How to construct a graph with girth = twice the diameter + 1

[Terrell]

Homework Statement

I am trying to verify this theorem for myself.
Theorem: Every graph G containing a cycle satisfies g(G)≤2diam(G)+1

Homework Equations

N/A

The Attempt at a Solution

i have drawn graphs and i failed to verify the theorem. is it even possible, since increasing the girth directly increases the diameter of the graph...?

However the theorem has a proof.

Proof: Let C be a shortest cycle in G. If g(G)>= 2diam(G) + 2, then C has two vertices whose distance in C is at least diam(G)+1. In G, these vertices have a lesser distance; any shortest path P between them is therefore not a subgraph of C. Thus, P contains a C-path xPy. Together with the shorter of the two x-y paths in C, this path xPy forms a shorter cycle than C, a contradiction.

 

[nuuskur]

This seems kind of obvious.

Let the maximum eccentricity (diameter) be $D$ and the length of the shortest cycle be $L$. Assume, for a contradiction, a finite graph $G$ is picked such that $L>2D+1$. Then the graph $G$ contains two vertices with a distance of at least $2D+1$, an immediate contradiction.
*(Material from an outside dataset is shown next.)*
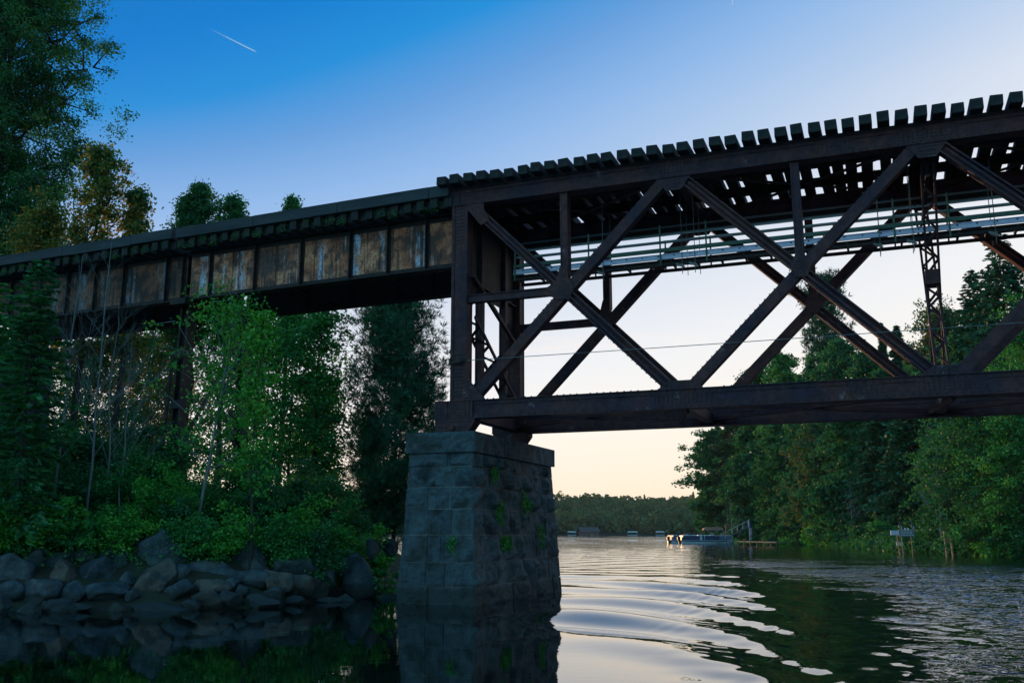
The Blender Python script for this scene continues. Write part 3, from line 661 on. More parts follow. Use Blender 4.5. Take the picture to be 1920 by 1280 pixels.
def water_mat():
    m, nt, bs, out = new_mat('river_water'); pos = nd(nt, 'ShaderNodeNewGeometry').outputs['Position']
    bs.inputs['Base Color'].default_value = (.002, .006, .005, 1); bs.inputs['Roughness'].default_value = .012; bs.inputs['IOR'].default_value = 2.1
    sep = nd(nt, 'ShaderNodeSeparateXYZ'); nt.links.new(pos, sep.inputs[0]); X, Y, Z = sep.outputs
    edge = math_(nt, 'ADD', math_(nt, 'MULTIPLY', Y, math_(nt, 'SUBTRACT', .385, math_(nt, 'MULTIPLY', math_(nt, 'SUBTRACT', Y, 20., clamp=False), .0052))), 0.)
    edge = math_(nt, 'MAXIMUM', edge, math_(nt, 'MULTIPLY', Y, .20)); wob = math_(nt, 'MULTIPLY', math_(nt, 'SUBTRACT', tex(nt, .35, pos, 3, .6), .5), 9.)
    rgt = math_(nt, 'MULTIPLY', math_(nt, 'SUBTRACT', math_(nt, 'ADD', X, wob), edge), .38, clamp=True)     # churned water of the boat wake
    n2 = ramp(nt, tex(nt, .22, pos, 3, .6, (.6, 1.2, 1), (3, 1, 0)), [(.38, .22), (.56, 1.)])
    chop = math_(nt, 'MULTIPLY', math_(nt, 'MULTIPLY', rgt, n2), ramp(nt, math_(nt, 'MULTIPLY', Y, .01), [(.45, 1.), (.62, .3), (.72, .02)]))
    far = math_(nt, 'MULTIPLY', ramp(nt, math_(nt, 'MULTIPLY', Y, .002), [(.075, 0.), (.16, .35), (.5, 1.)]), ramp(nt, tex(nt, .04, pos, 4, .6, (1, .4, 1)), [(.42, .3), (.6, 1.)]))
    amp = math_(nt, 'ADD', math_(nt, 'ADD', chop, math_(nt, 'MULTIPLY', far, .30)), .006)
    h1 = tex(nt, 2.3, pos, 1.5, .5, (1, 1.3, 1)); h2 = tex(nt, 8., pos, 1., .5, (1, 1.2, 1))
    h = math_(nt, 'MULTIPLY', math_(nt, 'ADD', h1, math_(nt, 'MULTIPLY', h2, .30)), amp)
    bump(nt, h, 1., .19, bs)
    return m
M['water'] = water_mat()
link('water', me, M['water'], smooth=True, kind='structure')
MB().raw([(-xm * 80, -400, -.012), (xm * 80, -400, -.012), (xm * 80, y0 + .1, -.012), (-xm * 80, y0 + .1, -.012)], [(0, 1, 2, 3)]).build('water', M['water'], kind='structure')
# ------------------------------------------------------------------ boulders
def boulder_mesh(seed, sx, sy, sz, peak=0., px=.0, facets=9, rough=.10):
    r = random.Random(seed); import bmesh
    bm = bmesh.new(); bmesh.ops.create_icosphere(bm, subdivisions=4, radius=1)
    pl = []
    for k in range(facets):
        v = Vector((r.gauss(0, 1), r.gauss(0, 1), r.gauss(0, .8))).normalized(); pl.append((v, r.uniform(.48, .82)))
    for v in bm.verts:
        p = v.co.copy()
        for n, d in pl:
            e = p.dot(n) - d
            if e > 0: p -= n * e * .93
        q = p * 1.0
        q += v.co * (.06 * mnoise.noise(p * 1.6 + Vector((seed, 0, 0))) + rough * .75 * mnoise.noise(p * 3.4 + Vector((0, seed, 0))) - .10 * max(0, .12 - abs(mnoise.noise(p * 1.3 + Vector((0, 0, seed))))) + .02 * mnoise.noise(p * 13))
        if peak and q.z > -.2:
            f = max(0, q.z + .2); q.x = q.x * (1 - peak * min(f, 1) * .75) + px * f; q.y *= 1 - peak * .4 * min(f, 1)
        v.co = Vector((q.x * sx * 1.1, q.y * sy * 1.1, q.z * sz * 1.15))
    me = bpy.data.meshes.new('boulder'); bm.to_mesh(me); bm.free(); return me
BO = [  # px, py, w, h (photo pixels), peak, lean, brown, label
 (20,1076,66,56,0,0,0,'large dark boulder at the left end of the boulder row, upper tier'),
 (14,1112,46,34,0,0,0,'low rounded boulder under the large dark one at the left end'),
 (60,1060,54,42,0,0,0,'mossy dim boulder under the shrubs, second from the left in the upper tier'),
 (107,1056,58,30,.1,.2,0,'tilted slab with a pale upper edge under the left shrubs'),
 (113,1082,60,46,.15,0,1,'brownish rounded boulder below the tilted pale-edged slab'),
 (74,1114,72,48,0,0,0,'wide dark boulder with a pale speckled shoulder near the left waterline'),
 (135,1116,50,40,.1,0,0,'rounded boulder dotted with white lichen on its top, near the left waterline'),
 (112,1137,58,36,.5,.1,0,'dark wedge-shaped rock at the waterline below the white-dotted boulder'),
 (50,1144,42,26,0,0,0,'small round wet rock in the water, left of the dark wedge'),
 (4,1138,30,34,0,0,0,'wet dark rock at the left edge of the water'),
 (158,1046,34,36,.2,0,0,'small dim stone wedged under leaves left of the mottled boulder'),
 (202,1042,60,40,.25,.2,0,'mottled pinkish-grey boulder just left of the tallest peaked boulder'),
 (178,1078,76,48,.1,0,0,'bluish speckled boulder in the middle tier, left of the pointed one'),
 (197,1112,76,46,0,0,0,'wide black-based boulder at the waterline, left of the pointed boulder'),
 (222,1060,34,30,0,0,0,'small smooth stone in front of the tallest peaked boulder at its left foot'),
 (241,1092,28,30,0,0,0,'little stone squeezed beside the pointed boulder'),
 (292,1046,118,92,.62,.12,0,'tallest peaked blue-grey boulder with pale streaks, above the rest'),
 (257,1030,36,26,.2,0,0,'small shadowed stone behind the left shoulder of the tallest boulder'),
 (280,1094,94,78,.55,.28,1,'pointed boulder with a pale brown lower face, in front of the tallest one'),
 (336,1082,38,34,0,0,0,'rounded lichen-flecked stone right of the pointed boulder'),
 (332,1110,62,42,.15,0,0,'dark squarish boulder with a speckled rim, right of the pointed boulder'),
 (398,1073,98,32,.1,-.1,0,'long flat slab lying between the tallest boulder and the cracked one'),
 (392,1104,74,32,.3,0,1,'angular pale-topped slab in the middle of the shore'),
 (387,1126,62,34,.0,0,1,'broad brown wet block under the angular pale-topped slab'),
 (300,1146,122,24,.15,0,0,'long low rock barely above the water in the centre of the row'),
 (218,1141,30,20,.3,0,1,'tiny triangular light brown rock in the water'),
 (156,1138,30,13,0,0,0,'tiny flat wet rock right of the dark wedge'),
 (432,1124,62,28,.1,0,0,'flat bluish rock at the waterline, right of the broad brown block'),
 (467,1050,66,56,.0,0,0,'upper half of the tall cracked blue-grey boulder, under the shrubs'),
 (466,1084,58,38,-.4,.1,0,'lower split half of the tall cracked boulder, tapering downwards'),
 (540,1062,92,58,.15,-.2,0,'big smooth boulder with a pale horizontal streak, right part of the row'),
 (515,1091,56,44,.1,0,1,'light brown rounded boulder in front of the big smooth one'),
 (577,1102,62,52,.05,0,1,'squat boulder with a pinkish patch, right of the light brown one'),
 (673,1090,72,72,.3,-.1,0,'big lichen-ringed boulder standing alone near the pier'),
 (698,1027,34,42,0,0,0,'upright dark boulder on the grassy bank above the lichen-ringed one'),
 (486,1130,58,28,.1,0,0,'smooth wet rock at the waterline under the light brown boulder'),
 (512,1117,44,26,.2,0,0,'small wedge rock tucked under the light brown boulder'),
 (645,1125,34,20,.5,0,0,'small pointed rock at the water left of the lichen-ringed boulder'),
 (616,1128,44,12,0,0,0,'thin low rock just breaking the water between the last two big boulders'),
 (722,1122,46,20,.2,0,0,'low rock beside the foot of the stone pier'),
 (640,1064,34,28,.1,0,0,'half hidden stone behind the lichen-ringed boulder, under twigs'),
 (455,1106,30,16,0,0,0,'little round stone below the cracked boulder'),
 (360,1136,40,18,.1,0,0,'small wet rock between the long low rock and the broad brown block'),
 (130,1020,36,28,0,0,0,'dim boulder up among the left shrubs'),
 (463,968,40,24,0,0,0,'grey boulder showing through the shrubs high on the bank'),
 (733,1026,28,30,0,0,0,'dark stone on the bank against the pier side'),
 (610,1086,40,34,0,0,0,'shadowed stone behind the squat pink-patched boulder'),
 (88,1135,24,18,0,0,0,'very small wet stone between the round rock and the wedge'),
 (246,1118,26,20,0,0,0,'small dark stone filling the gap below the pointed boulder at its left'),
 (430,1098,34,22,0,0,0,'small slanted stone between the pale slab and the cracked boulder'),
 (556,1126,36,14,0,0,0,'thin wet stone under the squat pink-patched boulder')]
def shoreY(px): return float(np.interp(px, [0, 300, 500, 600, 700, 760], [21.4, 22.3, 22.9, 24.6, 26.2, 27.]))
for i, (px, py, w_, h_, pk, ln, br, lb) in enumerate(BO):
    S = shoreY(px); k = (H0 - py) / 1825.6
    d = (CH + .5 * S) / (.5 - k) if py < 1000 or True else S
    d = max(d, S - 1.2)
    if py < 1000: d = S + 4.2
    c = at(px, py, d); hw = w_ / 1825.6 * d / 2 * 1.14; hh = h_ / 1825.6 * d / 2 * 1.16
    me = boulder_mesh(i * 3 + 1, hw, (hw + hh) * .5, hh * 1.08, pk, ln, 10 + i % 5)
    link('boulder', me, M['boulder_brown' if br else 'boulder'], None, (c[0], c[1] + hw * .25, c[2]), smooth=True, label=lb, cat='boulder', group='boulders along the left shore')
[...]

Do you understand what the contradiction is?

 

[Terrell]

This seems kind of obvious.

Let the maximal eccentricity (diameter) be $D$ and the length of the shortest cycle be $L$. Assume, for a contradiction, a finite graph $G$ is picked such that $L>2D+1$. Then the graph $G$ contains two vertices with a distance of at least $2D+1$, an immediate contradiction. Do you understand what the contradiction is?

sorry for that, my book did not define diameter correctly which lead to my confusion.